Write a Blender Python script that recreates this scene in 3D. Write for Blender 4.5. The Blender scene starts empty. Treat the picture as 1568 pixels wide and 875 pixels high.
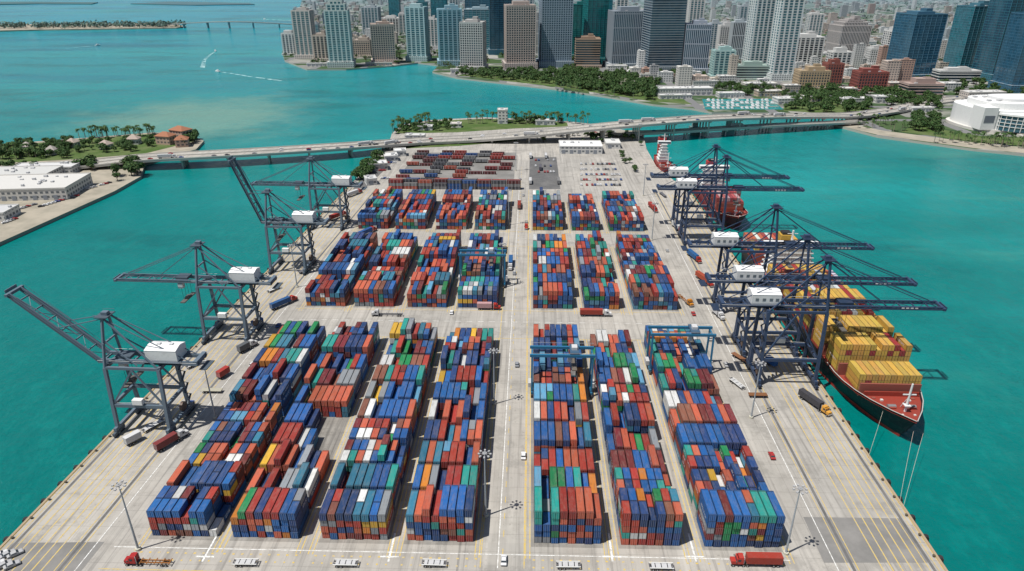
import bpy, math, random
from mathutils import Vector, Euler, Matrix
random.seed(7)
R=random.random; U=random.uniform
sc=bpy.context.scene
# ---------------------------------------------------------------- camera
H=170.0; F=1045.0
PITCH=math.atan(482.5/F); YAW=math.atan(30*math.cos(PITCH)/F)
cd=bpy.data.cameras.new("camera"); cam=bpy.data.objects.new("camera",cd); sc.collection.objects.link(cam)
cam.location=(0,0,H); cam.rotation_euler=(math.pi/2-PITCH,0,YAW)
cd.sensor_width=36; cd.lens=F/1568*36; cd.clip_start=1; cd.clip_end=120000
sc.camera=cam
RM=Euler((math.pi/2-PITCH,0,YAW)).to_matrix()
def ray(u,v): return RM@Vector(((u-784)/F,-(v-437.5)/F,-1))
def G(u,v,z=0.0):          # surveyed ground position
    r=ray(u,v); t=(z-H)/r.z
    return Vector((r.x*t,r.y*t,z))
def top_h(u,v,P):          # surveyed height above P
    r=ray(u,v); t=math.hypot(P.x,P.y)/math.hypot(r.x,r.y)
    return H+r.z*t
def mpp(P):                # metres per photo pixel at P
    f=RM@Vector((0,0,-1)); return (Vector((P.x,P.y,P.z-H)).dot(f))/F
# ---------------------------------------------------------------- node helpers
class NT:
    def __init__(s,name,rough=0.6,spec=0.3):
        s.m=bpy.data.materials.new(name); s.m.use_nodes=True; s.t=s.m.node_tree
        s.b=s.t.nodes["Principled BSDF"]; s.b.inputs["Roughness"].default_value=rough
        s.b.inputs["Specular IOR Level"].default_value=spec
    def n(s,t,**k):
        x=s.t.nodes.new(t)
        for a,b in k.items(): setattr(x,a,b)
        return x
    def L(s,a,b): s.t.links.new(a,b)
    def setin(s,sock,v):
        if hasattr(v,'is_output'): s.L(v,sock)
        else: sock.default_value=v
    def M(s,op,a,b=0.0,c=0.0,clamp=False):
        x=s.n("ShaderNodeMath",operation=op,use_clamp=clamp)
        s.setin(x.inputs[0],a); s.setin(x.inputs[1],b); s.setin(x.inputs[2],c)
        return x.outputs[0]
    def mix(s,f,a,b,blend='MIX'):
        x=s.n("ShaderNodeMix",data_type='RGBA',blend_type=blend)
        s.setin(x.inputs[0],f)
        for i,v in ((6,a),(7,b)):
            if isinstance(v,tuple) and len(v)==3: v=v+(1,)
            s.setin(x.inputs[i],v)
        return x.outputs[2]
    def noise(s,vec,scale,detail=3,rough=.5):
        x=s.n("ShaderNodeTexNoise"); x.inputs["Scale"].default_value=scale
        x.inputs["Detail"].default_value=detail; x.inputs["Roughness"].default_value=rough
        if vec is not None: s.L(vec,x.inputs["Vector"])
        return x.outputs[0]
    def ramp(s,f,pts):
        x=s.n("ShaderNodeValToRGB"); e=x.color_ramp.elements
        while len(e)<len(pts): e.new(0.5)
        for i,(p,c) in enumerate(pts):
            e[i].position=p; e[i].color=(c if len(c)==4 else c+(1,))
        s.L(f,x.inputs[0]); return x.outputs[0]
    def ss(s,v,a,b):
        x=s.n("ShaderNodeMapRange",interpolation_type='SMOOTHSTEP'); s.setin(x.inputs[0],v)
        x.inputs[1].default_value=a; x.inputs[2].default_value=b; return x.outputs[0]
    def pos(s): return s.n("ShaderNodeNewGeometry").outputs["Position"]
    def norm(s): return s.n("ShaderNodeNewGeometry").outputs["Normal"]
    def sep(s,v):
        x=s.n("ShaderNodeSeparateXYZ"); s.L(v,x.inputs[0]); return x.outputs
    def scale(s,v,sx,sy,sz):
        x=s.n("ShaderNodeVectorMath",operation='MULTIPLY'); s.L(v,x.inputs[0]); x.inputs[1].default_value=(sx,sy,sz); return x.outputs[0]
    def col(s,c):
        if isinstance(c,tuple): s.b.inputs["Base Color"].default_value=c if len(c)==4 else c+(1,)
        else: s.L(c,s.b.inputs["Base Color"])
    def attr(s):
        x=s.n("ShaderNodeAttribute"); x.attribute_name="Col"; return x
    def bump(s,h,st,dist=.1):
        x=s.n("ShaderNodeBump"); x.inputs["Strength"].default_value=st; x.inputs["Distance"].default_value=dist
        s.L(h,x.inputs["Height"]); s.L(x.outputs[0],s.b.inputs["Normal"])
def mk_paint(name,rough=.5,dirt=.25,spec=.3):
    t=NT(name,rough,spec); p=t.pos(); a=t.attr()
    n=t.noise(p,0.6,5,.7); f=t.ss(n,.45,.8)
    c=t.mix(t.M('MULTIPLY',f,dirt),a.outputs[0],(.16,.13,.11)); t.col(c); return t.m
M_PAINT=mk_paint("painted_metal"); M_MATTE=mk_paint("matte_wall",.85,.12,.1)
def mk_container():
    t=NT("container_steel",.55,.2); p=t.pos(); a=t.attr(); nz=t.sep(t.norm())
    uv=t.sep(t.n("ShaderNodeUVMap").outputs[0]); u,v=uv[0],uv[1]
    top=t.M('GREATER_THAN',nz[2],.5); end=t.M('GREATER_THAN',t.M('ABSOLUTE',nz[1]),.6)
    side=t.M('GREATER_THAN',t.M('ABSOLUTE',nz[0]),.6)
    c=a.outputs[0]
    n=t.noise(t.scale(p,1,.3,1),.8,6,.75)
    c=t.mix(t.M('MULTIPLY',top,t.M('MULTIPLY_ADD',t.ss(n,.42,.75),.36,.02)),c,(.27,.22,.18))
    n2=t.noise(p,1.6,4,.75); c=t.mix(t.M('MULTIPLY',t.ss(n2,.58,.75),.55),c,(.11,.05,.03))
    n3=t.noise(t.scale(p,2.2,.25,.4),1.,3,.6); c=t.mix(t.M('MULTIPLY',t.ss(n3,.5,.75),.35),c,(.02,.02,.025))
    w=t.M('SINE',t.M('MULTIPLY',t.sep(p)[1],math.pi*2/.62)); cor=t.M('MULTIPLY',t.M('SUBTRACT',1,end),t.M('MULTIPLY_ADD',w,.1,.08))
    c=t.mix(cor,c,(.01,.012,.015))
    eu=t.M('MINIMUM',u,t.M('SUBTRACT',1,u)); ev=t.M('MINIMUM',v,t.M('SUBTRACT',1,v))
    fr=t.M('LESS_THAN',t.M('MINIMUM',eu,t.M('MULTIPLY',ev,1.0)),.055); c=t.mix(t.M('MULTIPLY',fr,.5),c,(.02,.02,.02))
    k=t.M('FRACT',t.M('MULTIPLY',u,4)); rod=t.M('MULTIPLY',end,t.M('LESS_THAN',t.M('ABSOLUTE',t.M('SUBTRACT',k,.5)),.1))
    c=t.mix(t.M('MULTIPLY',rod,.3),c,(.5,.5,.5))
    sp=t.M('MULTIPLY',end,t.M('LESS_THAN',t.M('ABSOLUTE',t.M('SUBTRACT',u,.5)),.03)); c=t.mix(t.M('MULTIPLY',sp,.7),c,(.01,.01,.01))
    ln=t.noise(p,2.2,0); inr=t.M('MULTIPLY',t.M('LESS_THAN',t.M('ABSOLUTE',t.M('SUBTRACT',u,.5)),.3),t.M('LESS_THAN',t.M('ABSOLUTE',t.M('SUBTRACT',v,.55)),.2))
    lg=t.M('MULTIPLY',t.M('MULTIPLY',side,inr),t.M('MULTIPLY',t.M('GREATER_THAN',ln,.5),t.M('GREATER_THAN',a.outputs["Alpha"],.5)))
    c=t.mix(t.M('MULTIPLY',lg,.7),c,(.6,.6,.6))
    t.col(c); t.bump(w,.35,.05); return t.m
M_CONT=mk_container()
def mk_concrete(name,k=1.0,wear=1.0):
    t=NT(name,.85,.12); p=t.pos(); s=t.sep(p)
    q=lambda a:tuple(x*k for x in a)
    c=t.mix(t.ss(t.noise(p,.012,4,.6),.3,.7),q((.45,.422,.375)),q((.36,.342,.31)))
    c=t.mix(t.M('MULTIPLY',t.ss(t.noise(p,.12,6,.7),.42,.72),.5*wear),c,q((.25,.232,.205)))
    c=t.mix(t.M('MULTIPLY',t.ss(t.noise(t.scale(p,.5,.012,1),1.3,4,.6),.48,.72),.7*wear),c,q((.19,.18,.165)))
    c=t.mix(t.M('MULTIPLY',t.ss(t.noise(t.scale(p,.35,.02,1),1.,3,.6),.52,.7),.45),c,q((.53,.50,.45)))
    c=t.mix(t.M('MULTIPLY',t.ss(t.noise(p,.35,5,.8),.58,.7),.5*wear),c,q((.14,.13,.115)))
    c=t.mix(t.M('MULTIPLY',t.ss(t.noise(p,.03,6,.75),.54,.6),.3*wear),c,q((.22,.21,.19)))
    for ax,per in ((0,6.1),(1,7.6)):
        f=t.M('ABSOLUTE',t.M('SUBTRACT',t.M('FRACT',t.M('DIVIDE',s[ax],per)),.5))
        c=t.mix(t.M('MULTIPLY',t.M('LESS_THAN',f,.018),.25),c,(.12,.11,.1))
    fl=t.n("ShaderNodeVectorMath",operation='FLOOR'); t.L(t.scale(p,1/12.2,1/15.2,0),fl.inputs[0])
    wn=t.n("ShaderNodeTexWhiteNoise"); t.L(fl.outputs[0],wn.inputs[0])
    c=t.mix(t.M('MULTIPLY',wn.outputs[0],.28),c,q((.23,.22,.2)))
    t.col(c); return t.m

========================

Pick out each line above that includes "scene" and show it.

Solved exercise ::
Write a Blender Python script that recreates this scene in 3D. Write for Blender 4.5. The Blender scene starts empty. Treat the picture as 1568 pixels wide and 875 pixels high.
sc=bpy.context.scene